Friday did manage to kick off 2026 in the green, but the price action did not exactly inspire confidence. The S&P 500 traded as high as 6,894.87 but finished the day well off its highs.
From a technical perspective, we are right back to where we were just a few short weeks ago. Referencing the chart above, major resistance sits near the 6,900 level (thick horizontal red line), with minor resistance just below around 6,870 (dashed red line). On the downside, major support remains near 6,550 (thick horizontal blue line), while minor support can be found around 6,631 and 6,720 (dashed blue lines).
Until the S&P 500 decisively breaks above resistance to new all-time highs or breaks below support to confirm a deeper pullback, the day-to-day price action is likely to remain largely noise.
The market was once again divided this week, with some sectors thriving (energy, utilities and industrials) while others lagged behind (financials, technology and consumer discretionary). Friday’s price action to kick off 2026 reflected continued bifurcation as well. The S&P 500 Equal Weight Index gained 0.68% on Friday, strongly outpacing the S&P 500 itself. International markets surged, with the iShares MSCI EAFE Index (click here) gaining more than 1% and the iShares Emerging Markets MSCI Emerging Markets Index (click here) gaining almost 3%.
We would love for Friday’s price action to prove a precursor of what’s to come in 2026...a calendar year where the market of stocks outpaces the stock market.
A few other areas of note this week:
- Silver fell -8.67% this week with Friday's close at $72.25 an ounce. We wrote about its "day of reckoning" in last week's Update, and this week's downside is probably the start of a normal, healthy correction given the excesses of the last month.
- The bond market continues to snooze. The yield on a 10-year United States Treasury bond closed Friday at 4.20%, or essentially the exact same level as late September or late June. The Fed's cutting, the curve's steepening, but the bond market, collectively, has no interest in moving the intermediate and long end of the yield curve.
As for the week ahead, Trump threw a curveball this weekend with developments in Venezuela.
Tensions around energy policy and broader global instability have the potential to impact oil markets and overall risk sentiment. While equity markets have largely looked past similar developments in recent memory, energy price volatility could reintroduce inflation concerns or influence sector leadership in the near term.
We have a metric ton of fundamental economic data on deck this week, with perhaps none more important than Friday’s jobs report. From a price-action perspective, it will take a move to new all-time highs to get us excited, or a move below approximately 6,720 to get us nervous. Until then, sit back and enjoy the start of 2026.
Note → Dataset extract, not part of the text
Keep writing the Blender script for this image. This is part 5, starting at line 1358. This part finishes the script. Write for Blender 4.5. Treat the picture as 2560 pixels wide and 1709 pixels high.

S&P 500 Primary Trend - Up
The S&P 500 limped across the finish line in December, closing the month at 6,845.40, a decline of -0.05%. December’s modest pullback ended the S&P 500’s seven-month winning streak and marked the first calendar month since May that the index failed to record a new all-time-high monthly close.
The S&P 500 had been streaking — but it’s no longer streaking — which begs the question: Historically speaking, what happens after the S&P 500’s streak comes to an end?
The end of a seven-month winning streak is a nine-month chart pattern, specifically a nine-month sequence of month returns as follows:
- Down
- Up seven months in a row
- Down
Since 1950, there have been just six prior instances of this pattern occurring (with December 2025 marking the seventh). While there is nothing statistically significant to take away from an event that has occurred only six times over more than 70 years, we do find it interesting that, in every prior case, the S&P 500 simply dusted itself off and returned to its winning ways.
Notably, the index has never closed lower over the forward six months in any of those instances.
Hopefully, this time proves to be more of the same.

Even though the S&P 500 limped across the finish line in December, it still delivered another fantastic year.
The index gained 16.39% in 2025 (17.88% including dividends), marking its third consecutive year of double-digit gains. Considering where the S&P 500 stood at April’s year-to-date lows, down more than 17% at the time, the full-year result looks even more impressive.
Our favorite tagline regarding the S&P 500’s price action is: “The S&P 500 trades beyond the limits of imagination.” Few could have imagined what ultimately unfolded in 2025, and there’s a good chance we can’t yet imagine what lies ahead.
Moving forward, we continue to label the primary trend for the S&P 500 as up, or “bullish.” We believe long-term investors are best served by investing as if the best is yet to come, while remaining prepared in the event the worst is actually around the corner.
In practice, this implies that most long-term investors should hold equities as the largest asset class within their allocation, emphasize diversification and strive to sit on their hands until there is clear evidence that something needs fixing, namely the emergence of a primary downtrend in the S&P 500.
So, "diversification" is your friend as we enter into 2026. Stocks are at and around all-time highs, intermediate-term bonds are holding steady with yields offering real returns and gold is clearly in a primary uptrend. There's something for everyone in this day and age, just don't let the fear of striking out keep you from playing the game!